The math teacher I had sophomore through senior years was a very nice woman who would occasionally threaten to beat the crap out of people. “Don’t make me come back there and smack you guys around! I will if I have to!”
Tenth grade English teacher:
“My God, you were born faster than that!” -when it took someone a long time to answer a question
“They’re the cheap dictionaries–they’re not in alphabetical order.” -when someone was looking something up–she believed it, too
“This is not the Shakespeare 500! Slow down!” -when we were reading Shakespeare really fast
My 10th grade American history class only went up through the Civil War. First semester of junior year I had modern European history.
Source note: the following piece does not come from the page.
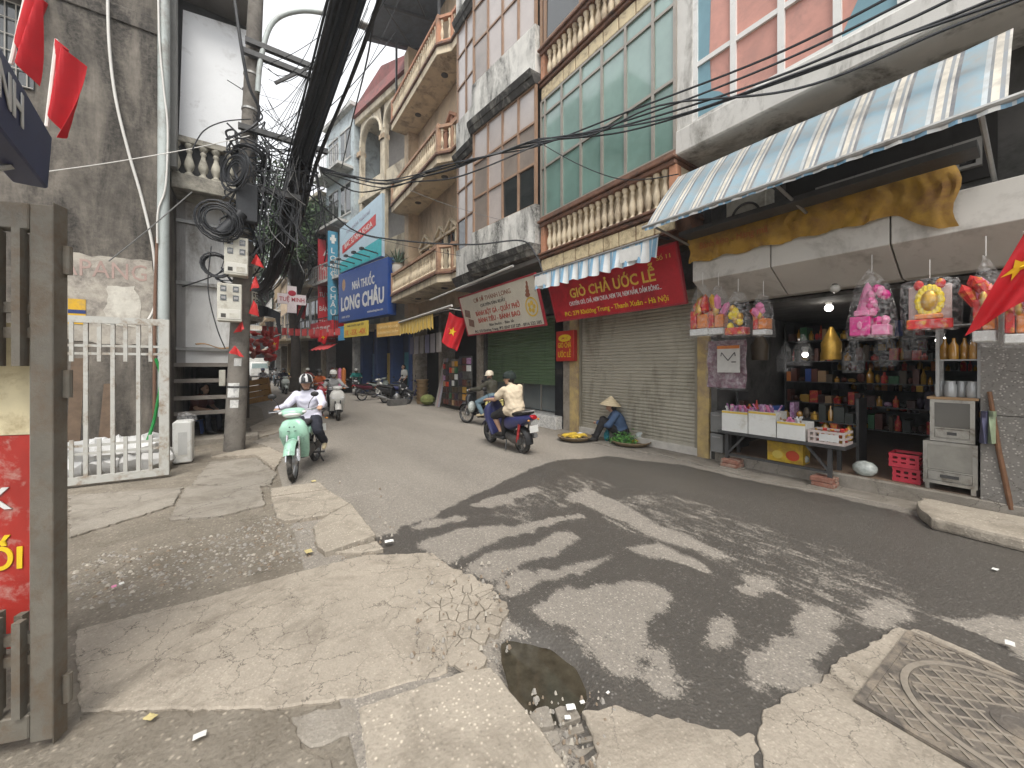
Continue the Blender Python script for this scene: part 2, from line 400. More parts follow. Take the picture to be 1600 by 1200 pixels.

Our teacher would keep referring to things like World War I, and we would have no idea because we didn’t get that far. So he said, “Do you remember—oh, I’m sorry, you’re the class that never learned American history.”
My philosophy teacher senior year was much with the snarky comments, but I can’t remember any.
This year, my French professor is very much with the snarky comments, and I do remember some (like in the OP, these should be read with a frustrated-Frenchman accent):
“I should get half the salary of whoever teaches your next class, because who woke you up? I did!”
“What does it mean when something is silent? It means it DOESN’T MAKE ANY NOISE!”
“Je travaille, et vous… dormez, oui!”
“Now you can go around and tell everyone you know that you’re wrong, and you can say it in French.”
“Friday you’re out of it; Tuesday you’re extinct…”
“Memory gets weaker as you get older, so I’m seriously worried about you.”
“Are you on downers or what?”
“Genève est en France? They must have moved the border last night.”
My probability teacher probably didn’t mean any offense by this, and it wasn’t really an insult, but it did sound odd:
“I don’t fail nobody, man! … [much later] … Hey, you were in my class last semester, tell them!”
Some people doodle. I’m not an artist, so when my mind wandered during lectures, I’d do such things as trying to list all the Davises I had ever heard of. During a discussion of Emily Dickinson one day, I decided to draw a grid, black out a bunch of squares, then fill the remaining spaces and construct a crossword puzzle. As Dr. Harkey walked around the room, he noticed my little effort, and deadpanned: “Mr. Sternvogel*, a four-letter word for ‘Student who does crosswords in class’ is F-A-I-L.” Fortunately, the prof had forgiven (if not forgotten) the little incident by the time I graduate. Not only had I aced the class, but I was voted the outstanding senior English major, and Dr. Harkey even announced the award by reading a bit of doggerel he had composed by explaining what each of the letters of my name stood for. “S because he’s studious, T since he’s tenacious”, etc.
- not my real last name
Heh… This is bringing back fond memories.
There was this kid in my Fluid Dynamics class that had the annoying habit of asking difficult questions that had nothing to do with the material at hand. One day he asked a particularly bizarre question and while the prof was thinking about it, made some kind of smug remark about it being too difficult. Dr. Leslie just looked at him and said, “You know, if you were one third as smart as you pretend to be, you wouldn’t be at a public school in Shitwater, USA.”
Everyone started to laugh, then a few of us stopped as we realized the implicit insult to the rest of us.